Aim: Extract exactly those lines that lie between the start of the material and the line with "SPOT_COL = (1.0, .985, .955)", including both boundary lines and no others.
● ● ●
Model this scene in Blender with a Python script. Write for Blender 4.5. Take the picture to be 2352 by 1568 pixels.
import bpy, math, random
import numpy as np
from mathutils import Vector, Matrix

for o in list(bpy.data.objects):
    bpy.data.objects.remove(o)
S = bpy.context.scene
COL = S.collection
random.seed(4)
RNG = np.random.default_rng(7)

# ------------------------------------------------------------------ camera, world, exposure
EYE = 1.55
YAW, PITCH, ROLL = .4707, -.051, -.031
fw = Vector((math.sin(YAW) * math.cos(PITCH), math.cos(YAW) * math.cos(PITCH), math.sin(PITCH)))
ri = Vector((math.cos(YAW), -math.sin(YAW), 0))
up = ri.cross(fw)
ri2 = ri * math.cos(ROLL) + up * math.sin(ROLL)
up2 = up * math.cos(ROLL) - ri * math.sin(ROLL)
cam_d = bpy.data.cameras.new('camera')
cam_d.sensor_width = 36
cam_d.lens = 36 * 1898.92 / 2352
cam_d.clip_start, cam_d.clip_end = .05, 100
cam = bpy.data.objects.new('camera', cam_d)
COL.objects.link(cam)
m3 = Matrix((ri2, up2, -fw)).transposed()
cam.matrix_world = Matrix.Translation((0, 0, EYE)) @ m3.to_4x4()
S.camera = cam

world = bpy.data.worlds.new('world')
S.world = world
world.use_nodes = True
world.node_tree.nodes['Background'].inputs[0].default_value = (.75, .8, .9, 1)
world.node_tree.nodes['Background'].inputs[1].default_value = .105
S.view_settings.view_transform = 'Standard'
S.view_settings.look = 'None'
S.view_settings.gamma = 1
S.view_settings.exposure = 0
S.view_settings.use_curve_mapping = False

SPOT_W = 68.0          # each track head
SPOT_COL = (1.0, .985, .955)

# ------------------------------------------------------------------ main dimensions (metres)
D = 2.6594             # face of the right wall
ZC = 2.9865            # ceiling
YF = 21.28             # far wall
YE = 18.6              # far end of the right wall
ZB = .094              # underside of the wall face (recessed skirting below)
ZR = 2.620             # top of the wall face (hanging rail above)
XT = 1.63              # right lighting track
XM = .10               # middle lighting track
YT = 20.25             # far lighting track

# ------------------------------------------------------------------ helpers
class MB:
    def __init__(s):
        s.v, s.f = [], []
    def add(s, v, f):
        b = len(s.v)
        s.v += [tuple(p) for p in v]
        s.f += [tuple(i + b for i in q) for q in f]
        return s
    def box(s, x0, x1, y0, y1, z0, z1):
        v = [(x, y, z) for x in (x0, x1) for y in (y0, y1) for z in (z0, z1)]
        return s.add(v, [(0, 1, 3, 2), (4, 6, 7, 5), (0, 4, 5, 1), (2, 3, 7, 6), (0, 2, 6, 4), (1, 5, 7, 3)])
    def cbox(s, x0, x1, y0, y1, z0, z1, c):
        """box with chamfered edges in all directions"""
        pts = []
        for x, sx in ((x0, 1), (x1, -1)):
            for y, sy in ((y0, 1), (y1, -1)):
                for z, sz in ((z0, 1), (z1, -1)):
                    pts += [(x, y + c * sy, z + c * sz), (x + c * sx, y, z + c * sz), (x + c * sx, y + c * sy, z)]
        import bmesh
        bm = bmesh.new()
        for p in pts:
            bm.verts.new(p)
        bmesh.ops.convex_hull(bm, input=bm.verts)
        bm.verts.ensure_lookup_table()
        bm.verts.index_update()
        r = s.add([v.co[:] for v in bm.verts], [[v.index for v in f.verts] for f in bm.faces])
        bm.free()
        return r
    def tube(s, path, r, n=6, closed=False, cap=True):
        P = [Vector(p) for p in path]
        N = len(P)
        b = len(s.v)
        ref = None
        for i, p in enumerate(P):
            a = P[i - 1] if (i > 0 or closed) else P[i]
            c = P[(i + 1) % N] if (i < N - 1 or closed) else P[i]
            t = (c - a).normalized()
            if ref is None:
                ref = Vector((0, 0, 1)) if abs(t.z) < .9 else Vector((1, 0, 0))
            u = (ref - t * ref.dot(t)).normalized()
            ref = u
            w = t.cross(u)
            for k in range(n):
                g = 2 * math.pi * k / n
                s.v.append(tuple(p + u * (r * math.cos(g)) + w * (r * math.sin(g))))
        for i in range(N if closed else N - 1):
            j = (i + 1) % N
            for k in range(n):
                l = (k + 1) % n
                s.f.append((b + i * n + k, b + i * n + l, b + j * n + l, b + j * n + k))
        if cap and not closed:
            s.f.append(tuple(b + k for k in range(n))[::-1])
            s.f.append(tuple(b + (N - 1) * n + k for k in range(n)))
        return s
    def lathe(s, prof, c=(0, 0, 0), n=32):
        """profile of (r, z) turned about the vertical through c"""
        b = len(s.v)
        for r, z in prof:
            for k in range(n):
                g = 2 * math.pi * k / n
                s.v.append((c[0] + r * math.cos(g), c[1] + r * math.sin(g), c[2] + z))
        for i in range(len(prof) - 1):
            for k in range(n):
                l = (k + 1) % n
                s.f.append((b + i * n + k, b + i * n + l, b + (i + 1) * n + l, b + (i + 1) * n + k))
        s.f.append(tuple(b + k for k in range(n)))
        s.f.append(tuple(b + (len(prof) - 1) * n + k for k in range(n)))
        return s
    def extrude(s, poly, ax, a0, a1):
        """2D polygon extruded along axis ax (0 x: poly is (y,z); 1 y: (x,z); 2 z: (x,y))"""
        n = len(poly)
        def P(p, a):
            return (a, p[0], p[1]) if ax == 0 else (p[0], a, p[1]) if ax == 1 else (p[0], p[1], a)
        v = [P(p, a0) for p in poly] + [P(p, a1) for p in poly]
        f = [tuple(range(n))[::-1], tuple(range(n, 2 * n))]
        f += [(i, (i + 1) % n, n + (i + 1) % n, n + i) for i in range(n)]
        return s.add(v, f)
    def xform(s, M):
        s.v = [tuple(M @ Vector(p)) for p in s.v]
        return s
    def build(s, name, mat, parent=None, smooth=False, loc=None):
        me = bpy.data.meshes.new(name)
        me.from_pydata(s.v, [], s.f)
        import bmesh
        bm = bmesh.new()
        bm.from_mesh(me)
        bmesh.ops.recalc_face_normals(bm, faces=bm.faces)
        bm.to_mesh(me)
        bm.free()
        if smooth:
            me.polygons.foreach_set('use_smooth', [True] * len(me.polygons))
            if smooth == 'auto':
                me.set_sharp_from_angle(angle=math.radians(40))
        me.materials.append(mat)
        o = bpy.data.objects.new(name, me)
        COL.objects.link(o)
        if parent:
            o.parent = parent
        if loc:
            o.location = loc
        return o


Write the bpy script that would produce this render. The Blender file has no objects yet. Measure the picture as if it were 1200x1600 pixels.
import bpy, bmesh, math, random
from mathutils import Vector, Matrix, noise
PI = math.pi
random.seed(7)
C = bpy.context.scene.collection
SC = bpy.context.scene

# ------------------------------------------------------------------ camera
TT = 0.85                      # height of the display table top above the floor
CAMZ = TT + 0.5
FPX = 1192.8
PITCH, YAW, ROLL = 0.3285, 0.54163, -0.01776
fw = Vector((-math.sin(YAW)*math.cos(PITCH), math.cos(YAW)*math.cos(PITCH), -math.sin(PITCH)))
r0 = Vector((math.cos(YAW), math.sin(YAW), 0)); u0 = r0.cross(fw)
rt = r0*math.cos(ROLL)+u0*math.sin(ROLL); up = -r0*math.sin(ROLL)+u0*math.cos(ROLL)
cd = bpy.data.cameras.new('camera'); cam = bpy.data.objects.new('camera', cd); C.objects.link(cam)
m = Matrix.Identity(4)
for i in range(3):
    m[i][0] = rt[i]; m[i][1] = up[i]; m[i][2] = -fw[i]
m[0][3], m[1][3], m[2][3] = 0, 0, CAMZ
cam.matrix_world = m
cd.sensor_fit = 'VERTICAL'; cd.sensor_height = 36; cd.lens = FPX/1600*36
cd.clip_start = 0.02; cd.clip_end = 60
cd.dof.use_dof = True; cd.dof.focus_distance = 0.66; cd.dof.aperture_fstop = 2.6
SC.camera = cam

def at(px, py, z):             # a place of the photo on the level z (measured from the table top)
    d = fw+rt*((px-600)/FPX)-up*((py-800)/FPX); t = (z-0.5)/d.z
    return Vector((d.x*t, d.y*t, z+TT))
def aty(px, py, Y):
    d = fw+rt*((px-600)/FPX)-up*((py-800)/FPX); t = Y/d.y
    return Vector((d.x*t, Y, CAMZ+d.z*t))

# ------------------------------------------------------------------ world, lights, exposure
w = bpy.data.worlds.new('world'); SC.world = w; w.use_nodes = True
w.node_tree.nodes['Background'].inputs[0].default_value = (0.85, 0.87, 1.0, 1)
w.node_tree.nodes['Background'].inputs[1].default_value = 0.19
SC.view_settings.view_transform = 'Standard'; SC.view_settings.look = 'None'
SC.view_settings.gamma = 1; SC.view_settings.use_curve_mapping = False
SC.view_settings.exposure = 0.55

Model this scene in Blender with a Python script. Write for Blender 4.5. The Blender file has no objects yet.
● ● ●
Full answer:
Model this scene in Blender with a Python script. Write for Blender 4.5. Take the picture to be 2352 by 1568 pixels.
import bpy, math, random
import numpy as np
from mathutils import Vector, Matrix

for o in list(bpy.data.objects):
    bpy.data.objects.remove(o)
S = bpy.context.scene
COL = S.collection
random.seed(4)
RNG = np.random.default_rng(7)

# ------------------------------------------------------------------ camera, world, exposure
EYE = 1.55
YAW, PITCH, ROLL = .4707, -.051, -.031
fw = Vector((math.sin(YAW) * math.cos(PITCH), math.cos(YAW) * math.cos(PITCH), math.sin(PITCH)))
ri = Vector((math.cos(YAW), -math.sin(YAW), 0))
up = ri.cross(fw)
ri2 = ri * math.cos(ROLL) + up * math.sin(ROLL)
up2 = up * math.cos(ROLL) - ri * math.sin(ROLL)
cam_d = bpy.data.cameras.new('camera')
cam_d.sensor_width = 36
cam_d.lens = 36 * 1898.92 / 2352
cam_d.clip_start, cam_d.clip_end = .05, 100
cam = bpy.data.objects.new('camera', cam_d)
COL.objects.link(cam)
m3 = Matrix((ri2, up2, -fw)).transposed()
cam.matrix_world = Matrix.Translation((0, 0, EYE)) @ m3.to_4x4()
S.camera = cam

world = bpy.data.worlds.new('world')
S.world = world
world.use_nodes = True
world.node_tree.nodes['Background'].inputs[0].default_value = (.75, .8, .9, 1)
world.node_tree.nodes['Background'].inputs[1].default_value = .105
S.view_settings.view_transform = 'Standard'
S.view_settings.look = 'None'
S.view_settings.gamma = 1
S.view_settings.exposure = 0
S.view_settings.use_curve_mapping = False

SPOT_W = 68.0          # each track head
SPOT_COL = (1.0, .985, .955)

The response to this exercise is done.